--- Start Information shown ---
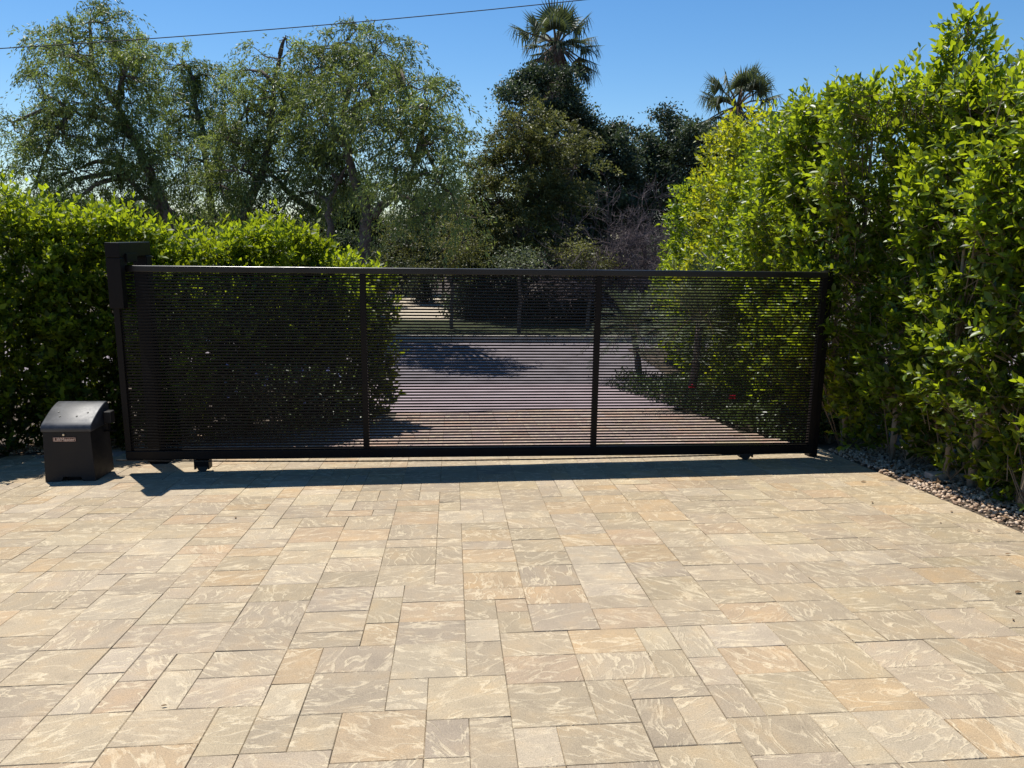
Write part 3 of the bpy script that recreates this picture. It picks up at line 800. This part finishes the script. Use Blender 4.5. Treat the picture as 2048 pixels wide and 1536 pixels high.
tree('oak_tree', 'dark grey green oak left of the shorter fan palm with bumpy top', 'tree', 25.0,
     [(1330,240,25,30,.8),(1340,290,55,45),(1285,300,45,40),(1400,285,50,40),(1380,340,80,60),(1290,370,70,60),(1420,380,70,70),(1340,430,110,70),(1250,330,40,40),(1440,320,45,60),(1470,280,35,50,.9),(1250,450,70,60)],
     [[(1340,620),(1340,500),(1345,400),(1340,300)],[(1345,400),(1400,320)]], LEAF_OAK, style='round', dens=1050, leafL=.11, leafW=.055, trunk_r=.2, tonec=.55)
tree('small_tree', 'pale olive feathery small tree with crooked dark limbs right of the biggest trunk', 'tree', 17.6,
     [(800,420,40,35,.5),(850,440,50,35,.6),(920,430,45,40,.5),(820,490,50,40,.9),(890,500,60,35,.9),(950,480,40,45,.8),(850,530,70,25)],
     [[(905,600),(900,540),(860,470),(830,420)],[(905,530),(930,470),(945,430)],[(880,500),(910,450)]], LEAF_OLIVE, droop=.3, dens=800, leafL=.07, leafW=.026, trunk_r=.05, tonec=.6)
tree('far_tree', 'grey feathery tree peeking over the right hedge beside its highest peak', 'tree', 20.0,
     [(2040,130,40,45,.7),(1985,180,60,35,.8),(2060,210,70,60),(1930,230,90,45,.9),(1860,215,40,25,.5),(2120,150,60,70)],
     [[(2000,560),(1990,400),(1985,280),(2020,180)],[(1985,300),(1890,230)]], LEAF_GREY, dens=800, leafL=.08, leafW=.03, trunk_r=.12, droop=.4)
# low growth across the street
sh = [((1040,522,48,22), 16.9, LEAF_GREY, 'pale sage shrub peeping over the gate rail below the dark oak', .07, .035),
      ((1180,520,55,34), 17.2, LEAF_OLIVE, 'olive green shrub over the gate rail left of the bare mauve bush', .07, .03),
      ((955,600,55,75), 20.6, LEAF_OAK, 'dark shrub across the street right of the left hedge end', .09, .045),
      ((1000,590,100,85), 20.2, LEAF_OAK, 'broad dark shrub across the street behind the middle gate panel', .09, .045),
      ((1120,585,100,85), 20.0, LEAF_OAK, 'dark shrub across the street just left of the second gate stile', .09, .045),
      ((1240,585,95,85), 19.8, LEAF_OAK, 'dark shrub across the street behind the small feather palm', .09, .045),
      ((1340,560,80,100), 20.4, LEAF_OAK, 'dark shrub across the street partly hidden by the right hedge end', .09, .045),
      ((705,540,70,80), 20.8, LEAF_OAK, 'dark shrub across the street hidden low behind the left hedge end', .09, .045),
      ((560,500,110,60), 21.5, LEAF_OLIVE, 'olive shrub across the street low between forked trunks and left hedge', .09, .04),
      ((300,480,170,70), 21.5, LEAF_OAK, 'wide dark shrub across the street above the left hedge top', .09, .045)]
sh += [((885,440,90,70), 25.0, LEAF_OAK, 'dark far shrub mass between the pale olive tree and the round olive tree', .11, .055),
       ((700,430,80,60), 24.0, LEAF_OAK, 'dark far shrub framed by the forked pale trunk', .11, .055),
       ((650,470,110,50), 27.0, LEAF_OAK, 'distant dark shrub seen between the biggest tree trunks', .12, .06),
       ((480,475,110,50), 27.5, LEAF_OAK, 'distant dark shrub seen under the ragged topped tree', .12, .06),
       ((810,480,100,50), 28.0, LEAF_GREY, 'distant grey shrub seen behind the pale olive small tree', .12, .06)]
for (b, Y, m, lb, ll, lw) in sh:
    px, py, rx, ry = b
    gpy = 468+2.21/Y*F; top_ = py+ry*.5
    foot = [(px, (gpy+top_)/2, rx*.85, max(12, (gpy-top_)/2+8))] if gpy > top_+15 and Y > 23 else []
    tree('shrub', lb, 'shrub', Y, foot+[(px-rx*.35,py,rx*.6,ry*.85),(px+rx*.35,py+ry*.1,rx*.6,ry*.8),(px,py-ry*.2,rx*.6,ry*.75),(px,py+ry*.5,rx*.9,ry*.5)],
         [[(px,py+ry*.6),(px,py)]], m, style='round', dens=1000, leafL=ll, leafW=lw, trunk_r=.05, branch=False, tonec=.4)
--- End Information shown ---
Copy out all the data without changing anything, and drop the pictures.

Write part 3 of the bpy script that recreates this picture. It picks up at line 800. This part finishes the script. Use Blender 4.5. Treat the picture as 2048 pixels wide and 1536 pixels high.
tree('oak_tree', 'dark grey green oak left of the shorter fan palm with bumpy top', 'tree', 25.0,
     [(1330,240,25,30,.8),(1340,290,55,45),(1285,300,45,40),(1400,285,50,40),(1380,340,80,60),(1290,370,70,60),(1420,380,70,70),(1340,430,110,70),(1250,330,40,40),(1440,320,45,60),(1470,280,35,50,.9),(1250,450,70,60)],
     [[(1340,620),(1340,500),(1345,400),(1340,300)],[(1345,400),(1400,320)]], LEAF_OAK, style='round', dens=1050, leafL=.11, leafW=.055, trunk_r=.2, tonec=.55)
tree('small_tree', 'pale olive feathery small tree with crooked dark limbs right of the biggest trunk', 'tree', 17.6,
     [(800,420,40,35,.5),(850,440,50,35,.6),(920,430,45,40,.5),(820,490,50,40,.9),(890,500,60,35,.9),(950,480,40,45,.8),(850,530,70,25)],
     [[(905,600),(900,540),(860,470),(830,420)],[(905,530),(930,470),(945,430)],[(880,500),(910,450)]], LEAF_OLIVE, droop=.3, dens=800, leafL=.07, leafW=.026, trunk_r=.05, tonec=.6)
tree('far_tree', 'grey feathery tree peeking over the right hedge beside its highest peak', 'tree', 20.0,
     [(2040,130,40,45,.7),(1985,180,60,35,.8),(2060,210,70,60),(1930,230,90,45,.9),(1860,215,40,25,.5),(2120,150,60,70)],
     [[(2000,560),(1990,400),(1985,280),(2020,180)],[(1985,300),(1890,230)]], LEAF_GREY, dens=800, leafL=.08, leafW=.03, trunk_r=.12, droop=.4)
# low growth across the street
sh = [((1040,522,48,22), 16.9, LEAF_GREY, 'pale sage shrub peeping over the gate rail below the dark oak', .07, .035),
      ((1180,520,55,34), 17.2, LEAF_OLIVE, 'olive green shrub over the gate rail left of the bare mauve bush', .07, .03),
      ((955,600,55,75), 20.6, LEAF_OAK, 'dark shrub across the street right of the left hedge end', .09, .045),
      ((1000,590,100,85), 20.2, LEAF_OAK, 'broad dark shrub across the street behind the middle gate panel', .09, .045),
      ((1120,585,100,85), 20.0, LEAF_OAK, 'dark shrub across the street just left of the second gate stile', .09, .045),
      ((1240,585,95,85), 19.8, LEAF_OAK, 'dark shrub across the street behind the small feather palm', .09, .045),
      ((1340,560,80,100), 20.4, LEAF_OAK, 'dark shrub across the street partly hidden by the right hedge end', .09, .045),
      ((705,540,70,80), 20.8, LEAF_OAK, 'dark shrub across the street hidden low behind the left hedge end', .09, .045),
      ((560,500,110,60), 21.5, LEAF_OLIVE, 'olive shrub across the street low between forked trunks and left hedge', .09, .04),
      ((300,480,170,70), 21.5, LEAF_OAK, 'wide dark shrub across the street above the left hedge top', .09, .045)]
sh += [((885,440,90,70), 25.0, LEAF_OAK, 'dark far shrub mass between the pale olive tree and the round olive tree', .11, .055),
       ((700,430,80,60), 24.0, LEAF_OAK, 'dark far shrub framed by the forked pale trunk', .11, .055),
       ((650,470,110,50), 27.0, LEAF_OAK, 'distant dark shrub seen between the biggest tree trunks', .12, .06),
       ((480,475,110,50), 27.5, LEAF_OAK, 'distant dark shrub seen under the ragged topped tree', .12, .06),
       ((810,480,100,50), 28.0, LEAF_GREY, 'distant grey shrub seen behind the pale olive small tree', .12, .06)]
for (b, Y, m, lb, ll, lw) in sh:
    px, py, rx, ry = b
    gpy = 468+2.21/Y*F; top_ = py+ry*.5
    foot = [(px, (gpy+top_)/2, rx*.85, max(12, (gpy-top_)/2+8))] if gpy > top_+15 and Y > 23 else []
    tree('shrub', lb, 'shrub', Y, foot+[(px-rx*.35,py,rx*.6,ry*.85),(px+rx*.35,py+ry*.1,rx*.6,ry*.8),(px,py-ry*.2,rx*.6,ry*.75),(px,py+ry*.5,rx*.9,ry*.5)],
         [[(px,py+ry*.6),(px,py)]], m, style='round', dens=1000, leafL=ll, leafW=lw, trunk_r=.05, branch=False, tonec=.4)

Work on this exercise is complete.